Cultivating this kind of an audience of spectators/empaths is what makes Kirill Kto's creative method unique. The clarity and the uniformity of Kirill's recent thoughts intentionally made on the artist's least favorite medium – the canvas (Kirill calls it bourgeois and prefers to work in the street or on paper), looks like another attempt to compensate but still goes beyond it. With each year the artist wants to work in the street less and less, which has to do with the immediate disappearance of any informal expression of urban culture in Moscow and the sterility of the urban environment.

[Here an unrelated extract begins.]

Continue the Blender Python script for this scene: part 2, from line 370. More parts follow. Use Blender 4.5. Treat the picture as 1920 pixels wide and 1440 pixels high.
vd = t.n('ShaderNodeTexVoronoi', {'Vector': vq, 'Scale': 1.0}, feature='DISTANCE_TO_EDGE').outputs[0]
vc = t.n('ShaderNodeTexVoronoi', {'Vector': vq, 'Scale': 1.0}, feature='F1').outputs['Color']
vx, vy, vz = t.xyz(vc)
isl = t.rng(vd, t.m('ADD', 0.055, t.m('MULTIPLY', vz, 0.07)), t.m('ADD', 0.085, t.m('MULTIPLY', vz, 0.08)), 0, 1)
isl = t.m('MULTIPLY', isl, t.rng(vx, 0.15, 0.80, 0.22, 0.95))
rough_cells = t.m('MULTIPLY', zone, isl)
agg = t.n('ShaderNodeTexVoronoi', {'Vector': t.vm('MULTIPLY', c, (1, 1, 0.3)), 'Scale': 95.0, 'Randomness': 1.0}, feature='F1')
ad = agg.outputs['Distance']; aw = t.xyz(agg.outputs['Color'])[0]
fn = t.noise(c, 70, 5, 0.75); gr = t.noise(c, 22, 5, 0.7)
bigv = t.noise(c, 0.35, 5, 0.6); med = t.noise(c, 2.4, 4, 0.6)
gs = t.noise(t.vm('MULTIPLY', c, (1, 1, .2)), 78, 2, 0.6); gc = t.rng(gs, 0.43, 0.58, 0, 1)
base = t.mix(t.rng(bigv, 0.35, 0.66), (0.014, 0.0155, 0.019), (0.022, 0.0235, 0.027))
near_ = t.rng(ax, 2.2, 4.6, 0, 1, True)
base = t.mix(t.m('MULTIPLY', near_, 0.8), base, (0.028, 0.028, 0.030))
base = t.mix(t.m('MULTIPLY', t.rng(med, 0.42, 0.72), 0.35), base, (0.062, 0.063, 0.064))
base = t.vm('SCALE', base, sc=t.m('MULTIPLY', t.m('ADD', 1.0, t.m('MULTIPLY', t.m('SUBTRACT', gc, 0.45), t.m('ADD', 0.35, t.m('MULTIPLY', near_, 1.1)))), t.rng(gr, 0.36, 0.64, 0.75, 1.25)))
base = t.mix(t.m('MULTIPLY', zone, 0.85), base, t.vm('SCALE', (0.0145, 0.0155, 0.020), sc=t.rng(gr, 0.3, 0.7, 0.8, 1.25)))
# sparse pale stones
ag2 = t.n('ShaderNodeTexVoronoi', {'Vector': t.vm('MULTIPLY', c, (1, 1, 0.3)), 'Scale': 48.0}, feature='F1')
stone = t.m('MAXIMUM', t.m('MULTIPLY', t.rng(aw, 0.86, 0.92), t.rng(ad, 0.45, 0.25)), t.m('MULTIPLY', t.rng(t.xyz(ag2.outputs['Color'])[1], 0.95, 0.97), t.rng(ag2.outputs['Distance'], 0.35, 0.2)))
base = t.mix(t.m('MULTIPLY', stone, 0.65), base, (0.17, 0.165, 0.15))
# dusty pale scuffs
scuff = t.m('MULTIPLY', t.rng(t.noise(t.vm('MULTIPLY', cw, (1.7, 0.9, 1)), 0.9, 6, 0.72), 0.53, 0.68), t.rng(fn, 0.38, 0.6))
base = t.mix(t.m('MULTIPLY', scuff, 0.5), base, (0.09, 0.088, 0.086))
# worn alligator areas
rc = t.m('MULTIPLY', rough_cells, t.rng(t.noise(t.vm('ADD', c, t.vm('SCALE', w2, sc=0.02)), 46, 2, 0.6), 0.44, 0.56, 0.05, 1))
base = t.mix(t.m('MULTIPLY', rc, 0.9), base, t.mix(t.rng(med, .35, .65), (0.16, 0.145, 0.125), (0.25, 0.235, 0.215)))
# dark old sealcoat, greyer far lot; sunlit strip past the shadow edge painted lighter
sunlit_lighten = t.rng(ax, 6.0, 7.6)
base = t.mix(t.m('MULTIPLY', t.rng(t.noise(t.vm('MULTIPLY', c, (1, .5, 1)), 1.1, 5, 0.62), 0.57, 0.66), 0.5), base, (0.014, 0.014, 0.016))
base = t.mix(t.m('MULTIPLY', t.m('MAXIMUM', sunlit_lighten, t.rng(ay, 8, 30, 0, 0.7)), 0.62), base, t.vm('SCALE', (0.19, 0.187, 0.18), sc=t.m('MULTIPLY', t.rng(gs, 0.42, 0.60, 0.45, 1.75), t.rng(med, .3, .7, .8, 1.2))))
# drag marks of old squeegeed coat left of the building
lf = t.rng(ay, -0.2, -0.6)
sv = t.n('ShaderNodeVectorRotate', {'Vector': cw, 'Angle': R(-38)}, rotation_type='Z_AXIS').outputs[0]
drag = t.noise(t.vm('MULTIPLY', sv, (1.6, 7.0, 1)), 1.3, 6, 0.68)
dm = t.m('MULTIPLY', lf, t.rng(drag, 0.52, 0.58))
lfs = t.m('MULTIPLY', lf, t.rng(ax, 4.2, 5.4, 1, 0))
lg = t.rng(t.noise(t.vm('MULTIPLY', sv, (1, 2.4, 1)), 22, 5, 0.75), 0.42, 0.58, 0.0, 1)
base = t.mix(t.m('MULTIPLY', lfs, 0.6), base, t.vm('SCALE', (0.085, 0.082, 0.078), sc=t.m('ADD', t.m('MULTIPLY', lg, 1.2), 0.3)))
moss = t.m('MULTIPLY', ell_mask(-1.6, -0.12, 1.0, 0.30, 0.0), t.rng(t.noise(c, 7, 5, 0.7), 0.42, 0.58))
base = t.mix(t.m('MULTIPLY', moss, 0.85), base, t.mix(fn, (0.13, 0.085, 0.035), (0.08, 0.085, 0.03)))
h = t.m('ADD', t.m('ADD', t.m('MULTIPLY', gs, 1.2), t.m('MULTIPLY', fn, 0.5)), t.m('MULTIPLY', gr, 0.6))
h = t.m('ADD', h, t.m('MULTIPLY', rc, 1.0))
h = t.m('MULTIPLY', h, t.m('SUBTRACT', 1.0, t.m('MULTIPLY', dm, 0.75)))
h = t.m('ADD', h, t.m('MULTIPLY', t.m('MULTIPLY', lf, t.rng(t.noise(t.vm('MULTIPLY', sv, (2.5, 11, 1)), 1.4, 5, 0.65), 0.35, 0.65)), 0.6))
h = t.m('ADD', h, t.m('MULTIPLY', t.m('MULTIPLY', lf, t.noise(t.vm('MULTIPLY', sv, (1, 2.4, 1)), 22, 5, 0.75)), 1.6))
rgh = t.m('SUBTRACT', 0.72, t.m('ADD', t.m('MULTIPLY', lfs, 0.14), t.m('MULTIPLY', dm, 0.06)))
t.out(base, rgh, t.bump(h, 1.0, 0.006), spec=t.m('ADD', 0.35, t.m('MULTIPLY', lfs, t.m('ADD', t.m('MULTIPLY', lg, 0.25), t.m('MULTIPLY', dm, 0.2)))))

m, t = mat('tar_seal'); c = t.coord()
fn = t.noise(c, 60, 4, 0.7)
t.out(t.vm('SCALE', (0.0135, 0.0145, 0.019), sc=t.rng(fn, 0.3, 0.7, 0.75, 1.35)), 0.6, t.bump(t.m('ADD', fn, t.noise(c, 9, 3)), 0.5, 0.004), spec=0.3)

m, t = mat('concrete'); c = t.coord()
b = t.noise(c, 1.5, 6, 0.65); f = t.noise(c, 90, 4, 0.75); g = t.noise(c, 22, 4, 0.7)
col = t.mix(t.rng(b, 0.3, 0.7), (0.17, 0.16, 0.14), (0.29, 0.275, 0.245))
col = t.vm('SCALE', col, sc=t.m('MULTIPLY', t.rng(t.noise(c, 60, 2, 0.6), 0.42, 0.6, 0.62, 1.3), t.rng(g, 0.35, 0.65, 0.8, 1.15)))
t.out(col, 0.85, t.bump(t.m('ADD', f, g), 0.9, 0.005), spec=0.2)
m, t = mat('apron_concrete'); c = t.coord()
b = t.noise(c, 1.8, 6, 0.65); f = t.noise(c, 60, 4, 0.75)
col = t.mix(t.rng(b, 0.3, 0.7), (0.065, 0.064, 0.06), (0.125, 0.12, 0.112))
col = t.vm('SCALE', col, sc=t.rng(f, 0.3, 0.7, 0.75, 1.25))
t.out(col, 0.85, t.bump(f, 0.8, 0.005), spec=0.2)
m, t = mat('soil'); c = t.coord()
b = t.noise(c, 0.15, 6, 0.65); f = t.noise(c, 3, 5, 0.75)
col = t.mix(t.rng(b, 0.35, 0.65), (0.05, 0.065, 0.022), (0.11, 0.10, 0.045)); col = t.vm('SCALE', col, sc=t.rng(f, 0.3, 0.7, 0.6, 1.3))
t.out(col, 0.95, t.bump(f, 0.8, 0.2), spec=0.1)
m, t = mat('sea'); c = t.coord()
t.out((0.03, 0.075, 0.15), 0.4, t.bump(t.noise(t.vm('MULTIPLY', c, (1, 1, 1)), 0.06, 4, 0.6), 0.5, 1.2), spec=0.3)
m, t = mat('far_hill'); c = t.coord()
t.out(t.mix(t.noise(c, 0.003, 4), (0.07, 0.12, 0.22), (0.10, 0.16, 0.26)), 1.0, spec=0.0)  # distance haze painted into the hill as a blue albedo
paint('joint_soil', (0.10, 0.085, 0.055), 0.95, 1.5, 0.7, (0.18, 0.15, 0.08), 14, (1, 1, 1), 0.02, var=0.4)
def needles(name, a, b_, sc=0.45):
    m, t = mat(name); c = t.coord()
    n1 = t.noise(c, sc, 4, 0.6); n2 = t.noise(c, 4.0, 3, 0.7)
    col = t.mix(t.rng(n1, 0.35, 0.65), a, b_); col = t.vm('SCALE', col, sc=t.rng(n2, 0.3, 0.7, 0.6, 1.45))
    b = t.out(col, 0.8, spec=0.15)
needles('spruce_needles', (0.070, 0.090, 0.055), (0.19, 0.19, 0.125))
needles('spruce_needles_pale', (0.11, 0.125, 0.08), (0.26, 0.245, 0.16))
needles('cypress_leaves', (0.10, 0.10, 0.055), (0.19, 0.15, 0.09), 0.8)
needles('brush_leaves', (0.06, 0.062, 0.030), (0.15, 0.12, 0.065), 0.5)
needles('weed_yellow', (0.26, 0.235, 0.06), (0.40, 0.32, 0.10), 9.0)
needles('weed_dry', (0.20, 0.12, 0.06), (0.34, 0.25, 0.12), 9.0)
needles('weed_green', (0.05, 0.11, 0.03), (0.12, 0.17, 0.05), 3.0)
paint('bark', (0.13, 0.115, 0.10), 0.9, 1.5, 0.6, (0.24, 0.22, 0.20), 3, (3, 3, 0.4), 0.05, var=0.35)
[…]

Kirill's forced transition to the canvas and paper medium is expressed in short statements about the futility and lack of ideas about creating new formats of street culture. This situation drives the artist to make excuses about his own procrastination and also think about the cost and value of a piece of art. This entire spectre of emotions is conventionally shown on canvas – the plain melancholy messages, as usual, are also bright and colorful and look forward to meeting their empath.

Igor Ponosov

Kirill Kto is a cult figure in Moscow's street art subculture, and has contributed to it not only through his diverse artistic practice, but also as one of the few theorists and curators of street art. Lebedev was involved in street art as part of the Zachem? collective (2002-2009) and No Future Forever collective (2005-2009). He co-organised Pasha 183's posthumous solo show Our Work is a Feat! at Moscow Museum of Modern Art (2014); initiated and oversaw the first street art prize in Russia, Street Contribution (2013); and co-curated the Wall project at Winzavod Center for Contemporary Art (2010–2013). Lives and works in Moscow.